Una cosa de la que podemos estar seguros es de que la expansión a gigante roja y la contracción a enana se realizarán en el caso del Sol, en el de Alpha Centauri, y en el de cualesquiera otras estrellas de masa media o pequeña, sin explosión catastrófica. Las grandes explosiones son características de las estrellas grandes, de mucha masa y vida breve.

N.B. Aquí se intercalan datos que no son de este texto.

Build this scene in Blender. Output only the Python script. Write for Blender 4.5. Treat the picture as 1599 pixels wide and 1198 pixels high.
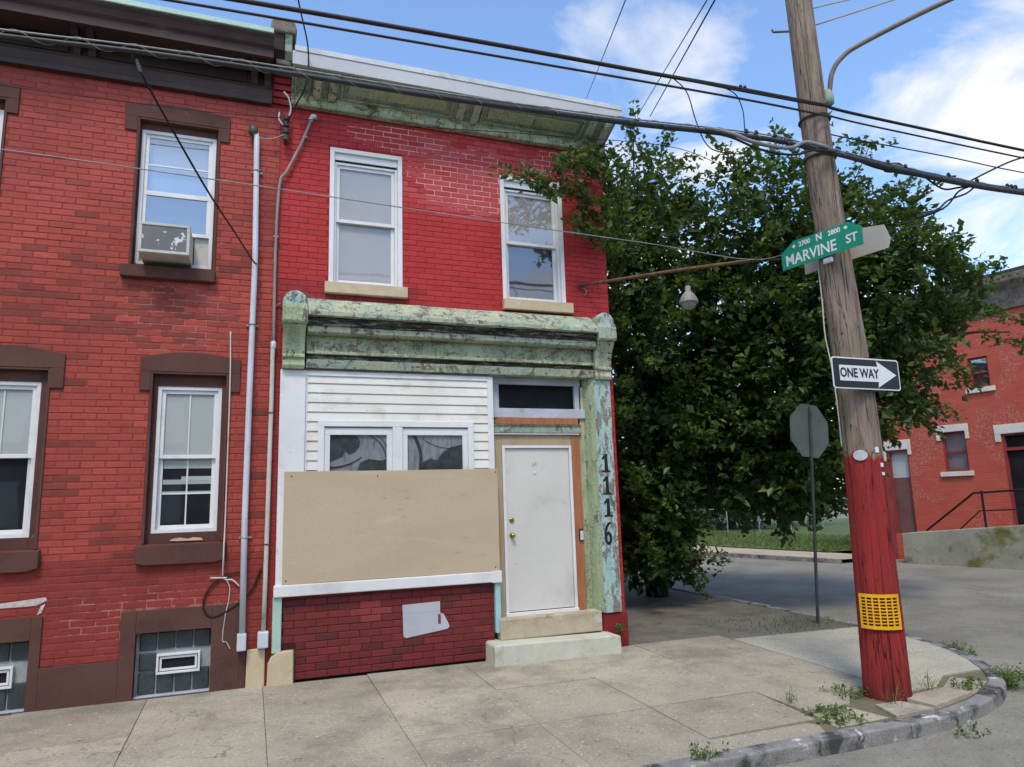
import bpy, bmesh, math, random
from mathutils import Vector, Matrix, noise as mnoise
random.seed(7)
sc = bpy.context.scene
for o in list(bpy.data.objects): bpy.data.objects.remove(o)
COL = sc.collection
R = math.radians

# ------------------------------------------------------------------ camera
YAW, PITCH, ROLL = R(20.508), R(9.614), R(-1.7466)
CAMP = Vector((-2.9953, -8.3238, 1.3466))
fw = Vector((math.sin(YAW)*math.cos(PITCH), math.cos(YAW)*math.cos(PITCH), math.sin(PITCH)))
rt0 = Vector((math.cos(YAW), -math.sin(YAW), 0)); up0 = rt0.cross(fw)
rt = rt0*math.cos(ROLL) + up0*math.sin(ROLL); up = up0*math.cos(ROLL) - rt0*math.sin(ROLL)
cd = bpy.data.cameras.new('camera'); cam = bpy.data.objects.new('camera', cd); COL.objects.link(cam)
cd.sensor_width = 36; cd.lens = 1096.42/1599*36; cd.clip_end = 3000; cd.clip_start = .05
cam.matrix_world = Matrix(((rt.x, up.x, -fw.x, CAMP.x), (rt.y, up.y, -fw.y, CAMP.y), (rt.z, up.z, -fw.z, CAMP.z), (0, 0, 0, 1)))
sc.camera = cam

# ------------------------------------------------------------------ sky, sun, exposure
SUN_AZ, SUN_EL = R(203), R(57)          # azimuth clockwise from +Y
w = bpy.data.worlds.new('World'); sc.world = w; w.use_nodes = True
nt = w.node_tree; nt.nodes.clear()
def nd(nt, typ, ins=None, **at):
    n = nt.nodes.new(typ)
    for k, v in at.items(): setattr(n, k, v)
    for k, v in (ins or {}).items():
        if isinstance(v, bpy.types.NodeSocket): nt.links.new(v, n.inputs[k])
        else: n.inputs[k].default_value = v
    return n
def ramp(nt, fac, stops, interp='LINEAR'):
    n = nt.nodes.new('ShaderNodeValToRGB'); n.color_ramp.interpolation = interp
    e = n.color_ramp.elements
    while len(e) < len(stops): e.new(.5)
    for el, (p, c) in zip(e, stops):
        el.position = p; el.color = (c, c, c, 1) if isinstance(c, (int, float)) else (*c[:3], 1)
    nt.links.new(fac, n.inputs[0]); return n.outputs[0]
def math_(nt, op, a, b=None, clamp=False):
    n = nt.nodes.new('ShaderNodeMath'); n.operation = op; n.use_clamp = clamp
    for i, v in enumerate((a, b)):
        if v is None: continue
        if isinstance(v, bpy.types.NodeSocket): nt.links.new(v, n.inputs[i])
        else: n.inputs[i].default_value = v
    return n.outputs[0]
def mixc(nt, fac, a, b, mode='MIX'):
    n = nt.nodes.new('ShaderNodeMix'); n.data_type = 'RGBA'; n.blend_type = mode
    for i, v in ((0, fac), (6, a), (7, b)):
        if isinstance(v, bpy.types.NodeSocket): nt.links.new(v, n.inputs[i])
        elif i == 0: n.inputs[0].default_value = v
        else: n.inputs[i].default_value = (*v[:3], 1)
    return n.outputs[2]
sky = nd(nt, 'ShaderNodeTexSky', sky_type='NISHITA', sun_disc=False, sun_elevation=SUN_EL, sun_rotation=SUN_AZ, air_density=1.0, dust_density=.6, ozone_density=1.2)
tc = nd(nt, 'ShaderNodeTexCoord'); gen = tc.outputs['Generated']
sep = nd(nt, 'ShaderNodeSeparateXYZ', {0: gen})
zc = math_(nt, 'ADD', math_(nt, 'MAXIMUM', sep.outputs[2], 0.0), .12)
cx = math_(nt, 'DIVIDE', sep.outputs[0], zc); cy = math_(nt, 'DIVIDE', sep.outputs[1], zc)
cv = nd(nt, 'ShaderNodeCombineXYZ', {0: cx, 1: cy, 2: 3.7})
cn = nd(nt, 'ShaderNodeTexNoise', {'Vector': cv.outputs[0], 'Scale': 2.1, 'Detail': 10.0, 'Roughness': .58, 'Distortion': .55})
cn2 = nd(nt, 'ShaderNodeTexNoise', {'Vector': cv.outputs[0], 'Scale': .55, 'Detail': 3.0, 'Roughness': .5})
dens = math_(nt, 'SUBTRACT', math_(nt, 'ADD', math_(nt, 'MULTIPLY', cn.outputs[0], 1.0), math_(nt, 'MULTIPLY', cn2.outputs[0], .4)), .20)
def lobe(d, k, amp):
    dv = nd(nt, 'ShaderNodeVectorMath', {0: gen, 1: Vector(d).normalized()}, operation='DOT_PRODUCT')
    q = math_(nt, 'MULTIPLY', math_(nt, 'SUBTRACT', dv.outputs['Value'], 1.0), k)
    return math_(nt, 'MULTIPLY', math_(nt, 'EXPONENT', q), amp)
for d, k, a in (((.33, .745, .575), 500, .075), ((.375, .725, .572), 500, .085), ((.43, .705, .560), 500, .085), ((.485, .685, .543), 500, .085), ((.535, .665, .515), 400, .085), ((.56, .67, .48), 200, .05), ((.70, .53, .465), 500, .08), ((.74, .505, .435), 500, .10), ((.79, .475, .395), 300, .12), ((.72, .56, .40), 120, .08), ((.175, .80, .572), 900, .07), ((.2, .8, .62), 60, -.13), ((.66, .5, .57), 90, -.17), ((.60, .62, .50), 200, -.05), ((-.05, .82, .57), 30, -.10)):
    dens = math_(nt, 'ADD', dens, lobe(d, k, a))
low = ramp(nt, sep.outputs[2], [(0, .06), (.45, 0.0)])
dens = math_(nt, 'ADD', math_(nt, 'ADD', dens, low), .012)
cmask = ramp(nt, dens, [(.505, 0.0), (.59, .42), (.70, .97)])
bg1 = nd(nt, 'ShaderNodeBackground', {'Color': mixc(nt, 1.0, sky.outputs[0], (1.56, 1.72, 1.86), 'MULTIPLY'), 'Strength': .14})
bg2 = nd(nt, 'ShaderNodeBackground', {'Color': (1.0, .985, .96, 1), 'Strength': .92})
mxs = nd(nt, 'ShaderNodeMixShader', {0: cmask, 1: bg1.outputs[0], 2: bg2.outputs[0]})
wo = nd(nt, 'ShaderNodeOutputWorld', {0: mxs.outputs[0]})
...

Si no podemos tener seguridad alguna en cuanto a si el Sol y Alpha Centauri A se formaron al mismo tiempo o no y, en caso negativo, sobre cuál de las dos se formó primero, por lo menos podemos estar razonablemente seguros de que Alpha Centauri A, Alpha Centauri B y Alpha Centauri C se formaron todas al mismo tiempo a partir de una nebulosa que giraba en torbellino y que se desgarró en tres partes desiguales antes de completar su condensación.

Es posible que Alpha Centauri A, habiendo nacido del fragmento de mayor masa, se condensara un poco más rápidamente que las otras dos, y Alpha Centauri C un poco más lentamente que sus dos hermanas. La diferencia en el ritmo de condensación, sin embargo, fue probablemente pequeña en relación con su vida total, y bien podríamos decir que los tres miembros del sistema de Alpha Centauri tienen aproximadamente la misma edad.

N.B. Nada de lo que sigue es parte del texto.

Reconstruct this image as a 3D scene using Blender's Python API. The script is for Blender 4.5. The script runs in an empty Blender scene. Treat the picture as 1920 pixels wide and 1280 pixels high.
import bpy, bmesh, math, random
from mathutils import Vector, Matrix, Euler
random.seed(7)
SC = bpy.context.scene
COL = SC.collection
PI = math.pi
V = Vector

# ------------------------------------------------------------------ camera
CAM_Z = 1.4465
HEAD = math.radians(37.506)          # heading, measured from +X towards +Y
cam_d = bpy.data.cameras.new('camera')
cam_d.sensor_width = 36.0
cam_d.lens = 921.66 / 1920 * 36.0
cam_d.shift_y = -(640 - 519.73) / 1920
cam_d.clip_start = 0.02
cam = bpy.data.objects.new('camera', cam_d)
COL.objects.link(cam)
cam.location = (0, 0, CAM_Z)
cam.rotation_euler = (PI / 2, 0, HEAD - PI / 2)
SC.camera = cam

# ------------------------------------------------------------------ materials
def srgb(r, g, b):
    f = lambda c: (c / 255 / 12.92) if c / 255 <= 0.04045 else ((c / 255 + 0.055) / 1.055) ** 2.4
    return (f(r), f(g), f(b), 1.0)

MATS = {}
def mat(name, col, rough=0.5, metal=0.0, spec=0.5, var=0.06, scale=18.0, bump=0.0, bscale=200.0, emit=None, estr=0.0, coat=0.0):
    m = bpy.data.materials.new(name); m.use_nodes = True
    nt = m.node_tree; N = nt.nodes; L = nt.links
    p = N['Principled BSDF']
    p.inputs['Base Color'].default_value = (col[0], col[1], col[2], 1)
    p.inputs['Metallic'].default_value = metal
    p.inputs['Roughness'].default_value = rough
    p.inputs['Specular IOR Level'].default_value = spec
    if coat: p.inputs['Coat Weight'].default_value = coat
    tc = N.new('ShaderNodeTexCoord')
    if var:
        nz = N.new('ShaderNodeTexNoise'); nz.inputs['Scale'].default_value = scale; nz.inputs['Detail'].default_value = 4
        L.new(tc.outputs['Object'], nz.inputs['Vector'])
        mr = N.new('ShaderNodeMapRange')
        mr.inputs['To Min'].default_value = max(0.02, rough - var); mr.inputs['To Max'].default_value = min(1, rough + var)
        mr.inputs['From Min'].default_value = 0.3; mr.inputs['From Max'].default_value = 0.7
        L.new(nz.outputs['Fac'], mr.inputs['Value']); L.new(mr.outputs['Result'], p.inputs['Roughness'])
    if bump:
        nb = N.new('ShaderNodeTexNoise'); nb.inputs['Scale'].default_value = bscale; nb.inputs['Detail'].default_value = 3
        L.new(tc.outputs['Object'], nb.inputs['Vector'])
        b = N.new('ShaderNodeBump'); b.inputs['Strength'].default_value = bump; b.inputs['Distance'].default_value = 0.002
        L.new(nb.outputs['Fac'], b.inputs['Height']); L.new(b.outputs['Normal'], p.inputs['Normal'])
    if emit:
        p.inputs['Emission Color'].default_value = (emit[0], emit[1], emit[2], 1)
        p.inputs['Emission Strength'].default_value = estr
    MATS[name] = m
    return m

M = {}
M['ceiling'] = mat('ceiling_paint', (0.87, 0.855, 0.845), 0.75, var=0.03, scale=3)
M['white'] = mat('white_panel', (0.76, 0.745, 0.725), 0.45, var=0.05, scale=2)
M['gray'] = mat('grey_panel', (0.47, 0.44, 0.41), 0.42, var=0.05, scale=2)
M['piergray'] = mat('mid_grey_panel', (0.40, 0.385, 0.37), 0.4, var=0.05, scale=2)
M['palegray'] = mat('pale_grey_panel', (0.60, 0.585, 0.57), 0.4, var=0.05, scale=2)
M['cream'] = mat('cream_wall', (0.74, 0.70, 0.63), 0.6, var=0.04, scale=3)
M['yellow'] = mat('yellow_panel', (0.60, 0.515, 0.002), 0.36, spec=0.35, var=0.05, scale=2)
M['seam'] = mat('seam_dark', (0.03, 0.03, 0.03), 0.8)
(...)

Sin embargo, no disfrutarán todos los mismos tiempos de vida en la secuencia principal. Cuando Alpha Centauri A deje la secuencia principal, Alpha Centauri B habrá vivido sólo 2/5 de su vida, y Alpha Centauri C solamente 1/12 de la suya. Cien mil millones de años después que el Sol y Alpha Centauri A sean enanas blancas, enfriándose muy lentamente hasta convertirse en enanas negras, Alpha Centauri C seguirá todavía luciendo con su pálido tono rojizo, muy parecido al de ahora, y todavía con miles de millones de años de vida por delante.